%%

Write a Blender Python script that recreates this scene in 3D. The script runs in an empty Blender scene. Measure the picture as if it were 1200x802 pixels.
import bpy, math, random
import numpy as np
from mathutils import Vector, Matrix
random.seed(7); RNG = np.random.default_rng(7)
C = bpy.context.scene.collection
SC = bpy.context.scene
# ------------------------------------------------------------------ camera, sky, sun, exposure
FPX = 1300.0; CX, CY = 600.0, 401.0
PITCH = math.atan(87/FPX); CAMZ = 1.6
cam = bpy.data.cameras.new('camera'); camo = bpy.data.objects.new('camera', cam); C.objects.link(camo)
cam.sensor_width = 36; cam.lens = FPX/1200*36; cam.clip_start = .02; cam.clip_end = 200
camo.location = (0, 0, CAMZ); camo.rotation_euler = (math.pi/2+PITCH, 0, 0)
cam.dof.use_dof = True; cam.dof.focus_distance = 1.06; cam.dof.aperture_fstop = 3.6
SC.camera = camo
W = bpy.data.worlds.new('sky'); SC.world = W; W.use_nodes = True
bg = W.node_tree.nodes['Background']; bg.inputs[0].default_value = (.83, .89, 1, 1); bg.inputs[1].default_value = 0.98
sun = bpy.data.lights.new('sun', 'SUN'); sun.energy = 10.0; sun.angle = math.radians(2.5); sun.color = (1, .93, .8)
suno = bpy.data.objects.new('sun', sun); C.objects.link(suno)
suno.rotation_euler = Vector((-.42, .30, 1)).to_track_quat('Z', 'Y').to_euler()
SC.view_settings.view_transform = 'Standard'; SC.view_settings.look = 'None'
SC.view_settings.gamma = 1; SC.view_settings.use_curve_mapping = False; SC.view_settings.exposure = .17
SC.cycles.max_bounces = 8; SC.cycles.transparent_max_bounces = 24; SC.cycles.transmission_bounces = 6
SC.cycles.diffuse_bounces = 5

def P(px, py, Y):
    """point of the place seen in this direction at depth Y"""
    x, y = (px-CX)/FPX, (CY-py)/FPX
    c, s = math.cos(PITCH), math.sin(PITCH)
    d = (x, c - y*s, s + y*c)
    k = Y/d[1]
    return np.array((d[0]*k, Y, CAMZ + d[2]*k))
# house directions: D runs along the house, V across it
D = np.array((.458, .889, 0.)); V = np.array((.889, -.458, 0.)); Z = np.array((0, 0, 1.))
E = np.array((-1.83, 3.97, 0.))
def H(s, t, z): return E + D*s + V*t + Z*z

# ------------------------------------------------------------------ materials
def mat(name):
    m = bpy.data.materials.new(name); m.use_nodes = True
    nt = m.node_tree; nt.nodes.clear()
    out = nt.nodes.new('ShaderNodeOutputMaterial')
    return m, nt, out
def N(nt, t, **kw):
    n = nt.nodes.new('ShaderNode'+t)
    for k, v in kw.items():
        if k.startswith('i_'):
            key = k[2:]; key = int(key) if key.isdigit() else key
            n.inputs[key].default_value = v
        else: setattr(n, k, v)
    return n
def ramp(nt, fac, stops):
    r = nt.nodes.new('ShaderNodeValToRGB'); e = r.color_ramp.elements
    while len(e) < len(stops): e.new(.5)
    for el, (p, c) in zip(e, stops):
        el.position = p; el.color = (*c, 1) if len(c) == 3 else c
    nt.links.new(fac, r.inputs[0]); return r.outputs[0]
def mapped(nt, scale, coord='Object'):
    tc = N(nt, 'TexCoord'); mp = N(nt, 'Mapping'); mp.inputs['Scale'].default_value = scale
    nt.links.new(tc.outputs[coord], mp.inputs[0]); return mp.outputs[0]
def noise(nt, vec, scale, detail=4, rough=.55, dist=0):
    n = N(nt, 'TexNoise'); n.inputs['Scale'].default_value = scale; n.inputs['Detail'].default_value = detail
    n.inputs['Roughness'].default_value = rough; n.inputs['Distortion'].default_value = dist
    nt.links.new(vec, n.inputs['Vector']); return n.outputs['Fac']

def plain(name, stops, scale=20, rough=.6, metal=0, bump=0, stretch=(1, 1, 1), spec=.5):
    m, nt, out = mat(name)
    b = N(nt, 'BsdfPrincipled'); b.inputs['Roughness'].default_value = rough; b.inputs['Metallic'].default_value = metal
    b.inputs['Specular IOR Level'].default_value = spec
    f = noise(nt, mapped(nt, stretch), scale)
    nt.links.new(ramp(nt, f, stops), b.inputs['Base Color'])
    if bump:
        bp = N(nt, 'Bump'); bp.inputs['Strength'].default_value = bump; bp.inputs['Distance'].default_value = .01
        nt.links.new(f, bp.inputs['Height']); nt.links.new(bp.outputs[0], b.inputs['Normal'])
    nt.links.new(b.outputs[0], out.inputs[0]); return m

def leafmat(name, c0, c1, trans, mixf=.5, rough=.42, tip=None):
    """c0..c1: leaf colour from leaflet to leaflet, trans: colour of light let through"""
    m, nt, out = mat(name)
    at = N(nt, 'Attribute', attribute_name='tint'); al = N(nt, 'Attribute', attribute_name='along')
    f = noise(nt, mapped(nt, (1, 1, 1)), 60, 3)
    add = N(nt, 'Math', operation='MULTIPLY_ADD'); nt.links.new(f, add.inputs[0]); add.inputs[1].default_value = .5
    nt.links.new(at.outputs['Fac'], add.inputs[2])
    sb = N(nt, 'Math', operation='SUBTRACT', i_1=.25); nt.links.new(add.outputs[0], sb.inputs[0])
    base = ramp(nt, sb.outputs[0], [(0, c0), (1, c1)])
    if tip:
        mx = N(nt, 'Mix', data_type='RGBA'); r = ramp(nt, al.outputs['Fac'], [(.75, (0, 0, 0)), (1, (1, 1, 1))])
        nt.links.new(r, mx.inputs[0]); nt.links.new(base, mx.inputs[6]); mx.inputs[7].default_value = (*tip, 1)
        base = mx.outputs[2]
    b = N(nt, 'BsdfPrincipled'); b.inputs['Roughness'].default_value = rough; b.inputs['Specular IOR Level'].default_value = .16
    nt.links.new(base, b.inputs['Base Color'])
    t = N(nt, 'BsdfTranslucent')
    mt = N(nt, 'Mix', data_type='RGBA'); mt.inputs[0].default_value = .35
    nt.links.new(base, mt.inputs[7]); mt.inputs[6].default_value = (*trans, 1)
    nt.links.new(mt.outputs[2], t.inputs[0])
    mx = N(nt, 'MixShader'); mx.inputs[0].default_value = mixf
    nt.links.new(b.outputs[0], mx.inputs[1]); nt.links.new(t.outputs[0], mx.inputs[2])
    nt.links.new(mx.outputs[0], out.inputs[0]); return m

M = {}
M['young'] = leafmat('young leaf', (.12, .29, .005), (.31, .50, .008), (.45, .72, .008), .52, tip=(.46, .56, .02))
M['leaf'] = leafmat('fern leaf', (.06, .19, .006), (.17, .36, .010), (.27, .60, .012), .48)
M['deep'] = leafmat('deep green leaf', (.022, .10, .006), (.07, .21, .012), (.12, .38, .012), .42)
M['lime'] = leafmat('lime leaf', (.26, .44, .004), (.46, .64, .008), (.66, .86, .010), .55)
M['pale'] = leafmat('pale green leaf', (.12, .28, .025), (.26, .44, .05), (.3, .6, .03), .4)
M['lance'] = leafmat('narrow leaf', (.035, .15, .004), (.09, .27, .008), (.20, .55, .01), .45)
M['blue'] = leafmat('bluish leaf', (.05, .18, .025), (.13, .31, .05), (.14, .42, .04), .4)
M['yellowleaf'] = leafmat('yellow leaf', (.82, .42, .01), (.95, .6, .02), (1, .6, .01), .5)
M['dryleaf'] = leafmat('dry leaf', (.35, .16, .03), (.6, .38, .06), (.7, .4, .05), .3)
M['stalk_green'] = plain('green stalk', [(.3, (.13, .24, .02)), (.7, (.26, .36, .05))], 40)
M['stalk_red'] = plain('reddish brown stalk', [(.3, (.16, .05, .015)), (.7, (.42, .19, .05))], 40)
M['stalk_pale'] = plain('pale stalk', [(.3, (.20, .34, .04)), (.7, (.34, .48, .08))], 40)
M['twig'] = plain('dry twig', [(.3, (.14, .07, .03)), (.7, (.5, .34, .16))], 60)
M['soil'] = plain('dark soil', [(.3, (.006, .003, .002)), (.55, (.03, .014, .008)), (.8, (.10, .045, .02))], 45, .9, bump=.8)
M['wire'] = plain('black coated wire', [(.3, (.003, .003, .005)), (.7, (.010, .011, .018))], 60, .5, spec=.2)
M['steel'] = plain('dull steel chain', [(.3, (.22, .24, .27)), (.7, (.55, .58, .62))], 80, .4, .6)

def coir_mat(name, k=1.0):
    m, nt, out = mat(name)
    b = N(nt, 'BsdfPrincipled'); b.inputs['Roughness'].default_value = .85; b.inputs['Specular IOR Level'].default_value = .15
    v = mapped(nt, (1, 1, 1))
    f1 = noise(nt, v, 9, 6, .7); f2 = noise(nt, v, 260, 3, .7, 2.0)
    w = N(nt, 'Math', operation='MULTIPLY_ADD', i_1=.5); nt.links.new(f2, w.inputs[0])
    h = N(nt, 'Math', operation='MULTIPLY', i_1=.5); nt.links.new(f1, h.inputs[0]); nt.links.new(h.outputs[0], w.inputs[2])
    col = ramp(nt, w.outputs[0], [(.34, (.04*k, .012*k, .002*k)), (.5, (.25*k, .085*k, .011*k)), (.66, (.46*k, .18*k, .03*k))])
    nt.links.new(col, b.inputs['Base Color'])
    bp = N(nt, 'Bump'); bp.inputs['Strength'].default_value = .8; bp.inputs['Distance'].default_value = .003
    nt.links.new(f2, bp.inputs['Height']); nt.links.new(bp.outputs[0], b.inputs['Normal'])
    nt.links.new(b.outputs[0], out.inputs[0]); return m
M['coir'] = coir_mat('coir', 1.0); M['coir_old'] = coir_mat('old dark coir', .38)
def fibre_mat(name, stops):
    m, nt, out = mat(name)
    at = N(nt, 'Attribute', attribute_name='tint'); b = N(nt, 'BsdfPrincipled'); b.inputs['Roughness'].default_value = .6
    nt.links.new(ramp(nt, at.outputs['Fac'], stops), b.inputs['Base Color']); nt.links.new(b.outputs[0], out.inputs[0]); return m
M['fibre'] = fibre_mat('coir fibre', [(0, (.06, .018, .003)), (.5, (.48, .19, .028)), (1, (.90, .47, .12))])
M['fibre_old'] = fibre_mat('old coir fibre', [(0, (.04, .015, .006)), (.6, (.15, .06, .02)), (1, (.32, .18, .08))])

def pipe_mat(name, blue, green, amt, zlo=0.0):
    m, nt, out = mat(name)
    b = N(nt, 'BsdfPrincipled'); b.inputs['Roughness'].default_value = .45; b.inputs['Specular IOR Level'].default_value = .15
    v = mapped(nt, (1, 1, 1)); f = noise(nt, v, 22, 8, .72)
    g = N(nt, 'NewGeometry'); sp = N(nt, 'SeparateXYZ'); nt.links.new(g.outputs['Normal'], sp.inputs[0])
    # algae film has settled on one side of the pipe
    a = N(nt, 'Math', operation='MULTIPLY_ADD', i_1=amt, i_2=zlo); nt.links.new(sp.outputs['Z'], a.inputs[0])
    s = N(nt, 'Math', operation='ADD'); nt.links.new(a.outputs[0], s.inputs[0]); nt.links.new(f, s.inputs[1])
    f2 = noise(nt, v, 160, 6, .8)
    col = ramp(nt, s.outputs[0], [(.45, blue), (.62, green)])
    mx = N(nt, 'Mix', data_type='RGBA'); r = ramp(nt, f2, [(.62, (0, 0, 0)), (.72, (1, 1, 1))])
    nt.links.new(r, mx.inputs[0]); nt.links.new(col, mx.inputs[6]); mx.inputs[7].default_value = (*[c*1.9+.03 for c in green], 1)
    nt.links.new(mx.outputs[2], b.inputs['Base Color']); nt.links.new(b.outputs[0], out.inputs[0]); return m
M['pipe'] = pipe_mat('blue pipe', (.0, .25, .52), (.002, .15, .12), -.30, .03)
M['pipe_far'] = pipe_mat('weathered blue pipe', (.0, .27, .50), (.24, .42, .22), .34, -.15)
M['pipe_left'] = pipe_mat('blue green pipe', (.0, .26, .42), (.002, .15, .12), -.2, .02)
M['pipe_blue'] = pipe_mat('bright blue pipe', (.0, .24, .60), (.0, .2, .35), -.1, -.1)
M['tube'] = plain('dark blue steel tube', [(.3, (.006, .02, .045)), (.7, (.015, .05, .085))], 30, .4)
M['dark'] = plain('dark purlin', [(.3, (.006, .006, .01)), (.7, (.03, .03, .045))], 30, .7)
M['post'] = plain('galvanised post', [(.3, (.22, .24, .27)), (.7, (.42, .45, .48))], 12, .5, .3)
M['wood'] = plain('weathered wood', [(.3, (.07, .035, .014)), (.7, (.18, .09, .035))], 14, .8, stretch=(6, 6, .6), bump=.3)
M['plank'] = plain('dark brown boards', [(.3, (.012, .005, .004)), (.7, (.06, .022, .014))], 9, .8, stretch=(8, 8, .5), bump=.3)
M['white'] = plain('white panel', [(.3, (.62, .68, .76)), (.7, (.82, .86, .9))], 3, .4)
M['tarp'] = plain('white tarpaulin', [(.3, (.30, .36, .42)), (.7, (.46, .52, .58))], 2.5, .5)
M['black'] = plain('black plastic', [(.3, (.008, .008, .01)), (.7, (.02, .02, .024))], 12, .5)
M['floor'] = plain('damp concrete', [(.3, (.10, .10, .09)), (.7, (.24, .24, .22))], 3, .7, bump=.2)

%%

§ Request
Reproduce verbatim only this range: the first line of the material through the line that contains "def H(s, t, z): return E + D*s + V*t + Z*z", inclusive.

§ Written reply
Write a Blender Python script that recreates this scene in 3D. The script runs in an empty Blender scene. Measure the picture as if it were 1200x802 pixels.
import bpy, math, random
import numpy as np
from mathutils import Vector, Matrix
random.seed(7); RNG = np.random.default_rng(7)
C = bpy.context.scene.collection
SC = bpy.context.scene
# ------------------------------------------------------------------ camera, sky, sun, exposure
FPX = 1300.0; CX, CY = 600.0, 401.0
PITCH = math.atan(87/FPX); CAMZ = 1.6
cam = bpy.data.cameras.new('camera'); camo = bpy.data.objects.new('camera', cam); C.objects.link(camo)
cam.sensor_width = 36; cam.lens = FPX/1200*36; cam.clip_start = .02; cam.clip_end = 200
camo.location = (0, 0, CAMZ); camo.rotation_euler = (math.pi/2+PITCH, 0, 0)
cam.dof.use_dof = True; cam.dof.focus_distance = 1.06; cam.dof.aperture_fstop = 3.6
SC.camera = camo
W = bpy.data.worlds.new('sky'); SC.world = W; W.use_nodes = True
bg = W.node_tree.nodes['Background']; bg.inputs[0].default_value = (.83, .89, 1, 1); bg.inputs[1].default_value = 0.98
sun = bpy.data.lights.new('sun', 'SUN'); sun.energy = 10.0; sun.angle = math.radians(2.5); sun.color = (1, .93, .8)
suno = bpy.data.objects.new('sun', sun); C.objects.link(suno)
suno.rotation_euler = Vector((-.42, .30, 1)).to_track_quat('Z', 'Y').to_euler()
SC.view_settings.view_transform = 'Standard'; SC.view_settings.look = 'None'
SC.view_settings.gamma = 1; SC.view_settings.use_curve_mapping = False; SC.view_settings.exposure = .17
SC.cycles.max_bounces = 8; SC.cycles.transparent_max_bounces = 24; SC.cycles.transmission_bounces = 6
SC.cycles.diffuse_bounces = 5

def P(px, py, Y):
    """point of the place seen in this direction at depth Y"""
    x, y = (px-CX)/FPX, (CY-py)/FPX
    c, s = math.cos(PITCH), math.sin(PITCH)
    d = (x, c - y*s, s + y*c)
    k = Y/d[1]
    return np.array((d[0]*k, Y, CAMZ + d[2]*k))
# house directions: D runs along the house, V across it
D = np.array((.458, .889, 0.)); V = np.array((.889, -.458, 0.)); Z = np.array((0, 0, 1.))
E = np.array((-1.83, 3.97, 0.))
def H(s, t, z): return E + D*s + V*t + Z*z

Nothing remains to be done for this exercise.